The Brothers York: A Royal Tragedy by Thomas Penn
Author:Thomas Penn [Penn, Thomas]
Language: eng
Format: azw3
Publisher: Simon & Schuster
Published: 2020-06-15T16:00:00+00:00
* * *
During the first months of 1474, Edward’s French war still seemed a long way off. Parliament had reassembled briefly, expecting an update on his plans, before again being prorogued. No business had been done, and the frustrated lords and commons left with a series of royal excuses ringing in their ears: Edward’s chief partner in the invasion coalition, Charles the Bold, was distracted with his own expansionist military campaign; and besides, Edward had had his hands full with domestic problems. Foremost among which, of course, was the friction between his brothers.43
By the time Parliament was again recalled a few months later, a key cause of that unrest had been resolved. In mid-February the earl of Oxford, holding out on St Michael’s Mount, finally capitulated. The siege had been more long-drawn-out than it should have been, and Edward had had to sack the besieging commander, Henry Bodrugan, for fraternizing with Oxford instead of fighting him. Finally, when his men had all been bought off by bribes and royal pardons, Oxford surrendered, on condition that Edward spare his life. Following an uncomfortable audience with the king at Windsor Castle, the earl was taken across the Channel to Calais, where he was immured in the border fortress of Hammes along with his fellow prisoner George Neville. Though Oxford’s resistance had in the end proved little more than a costly nuisance to Edward, it had threatened much more.
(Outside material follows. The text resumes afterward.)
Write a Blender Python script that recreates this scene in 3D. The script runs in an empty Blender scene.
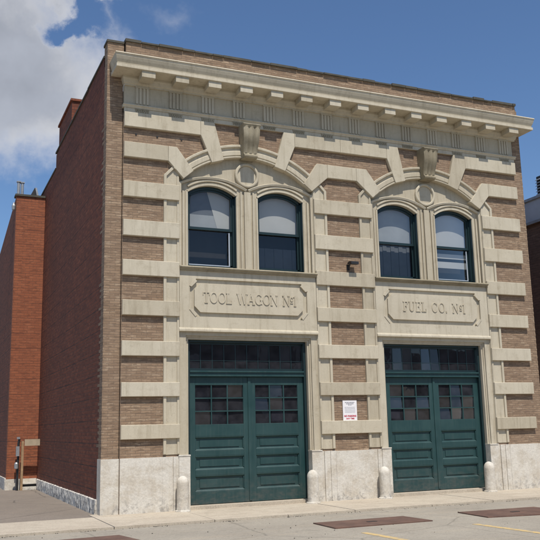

Having tied up one loose end, Edward moved to knot another. The lesson he had tried to drive home to Clarence late the previous year had, it seemed, finally sunk in. That summer, Clarence finally agreed to the terms proposed by Edward for the splitting of the Warwick estates between himself and Richard. Then again, he had little choice: it was either that, or losing everything. In July, a mollified Edward returned most of Clarence’s confiscated lands to his brother; all except the wealthy lands around Tutbury, which remained in Hastings’ possession – as a reminder, perhaps, of what happened when you crossed the king.44
Having finally, as he thought, partitioned the Warwick estates to his brothers’ satisfaction, Edward forced through a parliamentary act enshrining it in law. It was a squalid piece of legislation. Warwick’s widow Anne was formally disinherited, her vast estates split between her two daughters – which in effect meant their husbands, Clarence and Gloucester. The Countess Anne herself was made ‘naturally dead’, the redistribution of her property ‘as good and effectual in law’ as if it had been passed on by inheritance. Edward had ridden roughshod over the accepted customs and laws of inheritance in order to promote his family’s interests, and had used Parliament, the highest court in the land, to legitimize his actions. It would not be the last time.
As the self-exculpatory wording of the act put it, the settlement was done for ‘various great and important reasons and considerations’ – the quarrel between his brothers, which Edward had otherwise struggled to control, and which had become so disruptive that it had become a major obstacle in Edward’s plans for his invasion of France.